This comes via The Athletic, but since everything on that site is behind a paywall, I’ll just quote from this story on Eleven Warriors, an Ohio State blog:
According to The Athletic’s Nicole Auerbach, the Big Ten, Pac-12 and ACC could announce an alliance between the three conferences as soon as next week.
Conversations between the three conferences about working together have come in response to the SEC’s move last month to poach Texas and Oklahoma from the Big 12. Per Auerbach, “administrators in all three leagues have stressed in recent conversations that issues of governance can and should be front and center.”
Specifically, the conferences want to work together to preserve the collegiate model, and they could collectively vote to delay the implementation of an expanded College Football Playoff until after the CFP’s current TV rights deal with ESPN – which is also set to become the SEC’s primary media rights partner in 2024 – ends in 2026. If an expanded playoff was implemented before then, ESPN would have exclusive negotiating rights to continue televising the CFP.
An alliance between the Big Ten, Pac-12 and ACC could also lead to future scheduling agreements between the three conferences. However, Auerbach reports that there are still “many details to iron out,” so it is unclear how specific an announcement between the conferences will be about what exactly the alliance will entail.
By working together, though, the three conferences – whose commissioners are all in either their first or second year at the helm of their conferences – can help ensure they remain among the power conferences in college sports while the Big 12’s future grows increasingly uncertain.
A few thoughts:
- This means the Big 12 is dead. Done. Buried. The SEC is obviously the Thanos of college football conference, and now the Big Ten, ACC and Pac-12 are apparently about to announce that they’re in an “alliance,” which I assume means they’re de facto basically one big conference, although they’ll officially remain autonomous and independent (not “independent” in the Notre Dame sense, but in terms of the conferences themselves). The Big 12 is left out. Clearly the other conferences look at the Big 12 as a dead conference. If and when this alliance is announced, it’s the end for the Big 12, officially.
- But here’s the thing: I don’t know what “alliance” means. I’m assuming they’ve all agreed that they’ll all vote in unison with one another in order to ensure they always have the numbers to out-vote the SEC. Had they just combined into one mega-conference, it would be one vote to the SEC’s one vote. But with this “alliance,” as opposed to an outright merger, they’ll still have three votes.
- The thing is, though, how can they all be certain their interests will align on every issue that the conferences vote on? What if there’s something that’s good for the Big Ten and Pac-12, but bad for the ACC? Will the ACC have to still bite the bullet and vote in accordance with the other two in the “alliance”? It seems like problems could arise. After all, there’s good reasons these conferences weren’t “allied” before.

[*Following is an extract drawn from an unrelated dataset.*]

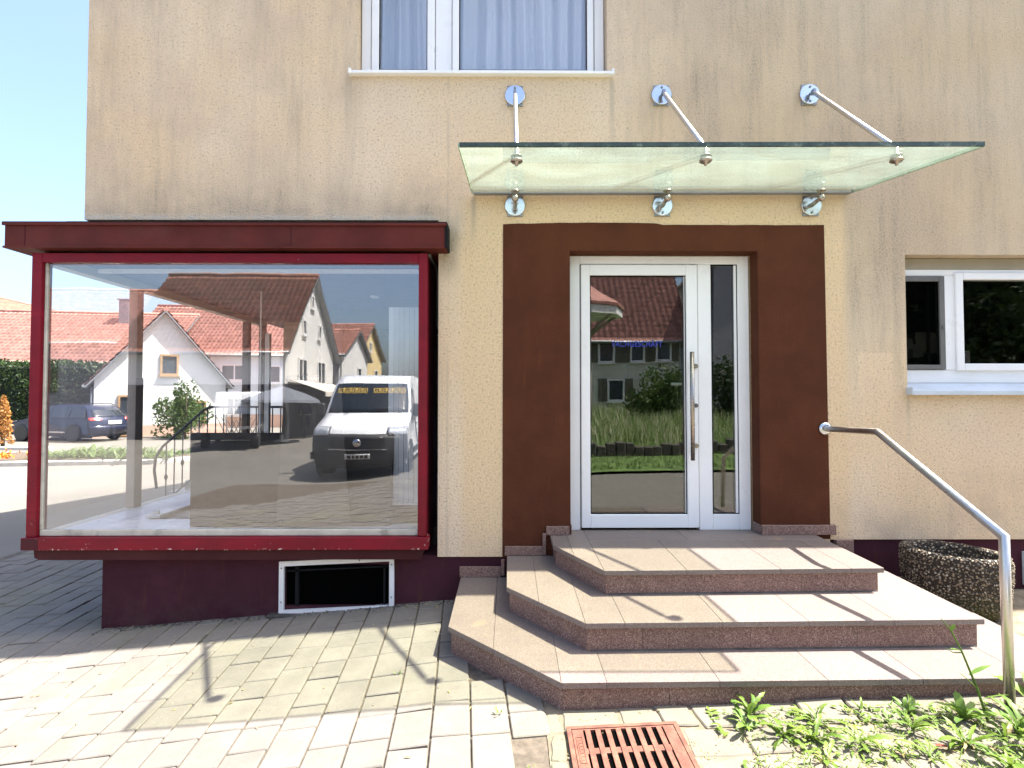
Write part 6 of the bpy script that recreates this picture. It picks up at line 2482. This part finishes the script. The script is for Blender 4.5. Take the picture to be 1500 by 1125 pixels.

- The scheduling stuff is obviously the more interesting part: does this mean schools in the three conference alliance will regularly play one another? These games obviously won’t count towards your conference record, so will it just be agreements to play non-conference games each year between, say, Ohio State and Clemson, or USC and Florida State for example? I don’t get the point of that, really. Big-time programs have lately been shying away from huge, blockbuster non-conference matchups because the risk outweighs the reward. Clemson and Ohio State are virtual locks for the playoff each year so long as they win their conferences, so why would they want to risk taking an early-season L and potentially screwing up their playoff odds? That means they have to run the table in conference play, because no team has made the CFP with 2-losses. You have no more margin for error if you lose a non-conference game. And the benefits are not all that clear for scheduling a big non-conference game: again, if you’re Ohio State and Clemson, you don’t have to prove anything. You’re already assumed to be elite every year. Only smaller schools have incentive to schedule big time non-conference games, because they have a lot to gain from it if they win.
- What does the article mean by “preserve the collegiate model”? I need more on this.
- I guess the big deal here is these three conferences teaming up to delay the move to a 12-team playoff until 2026. They don’t want ESPN, which is about to become the home of the SEC, to have exclusive rights to the playoff broadcasts. The Big Ten has a deal with Fox, and I believe the Pac-12 does as well although I could be wrong. They’re going to want Fox to get some of the television rights for the playoff, and so by delaying the new playoff format until 2026, when ESPN’s 14-year contract on the CFP runs out, it will allow Fox to get in on the bidding for playoff games. If the conferences and ESPN agree to terminate that 14-year contract early so that they can start the new 12-team playoff ASAP, then ESPN gets the exclusive rights to it.
- Finally, what’s Notre Dame’s role in all of this? Will they formally join the ACC? It seems unlikely because they’ve got it pretty good as an independent program, but they might have to join the ACC if the ACC joins into some sort of super alliance with the Big Ten and Pac-12.
It’s all very interesting stuff, and 2021 has so far been an absolute landmark year for college football. We’ll have to wait and see when the formal announcement is made.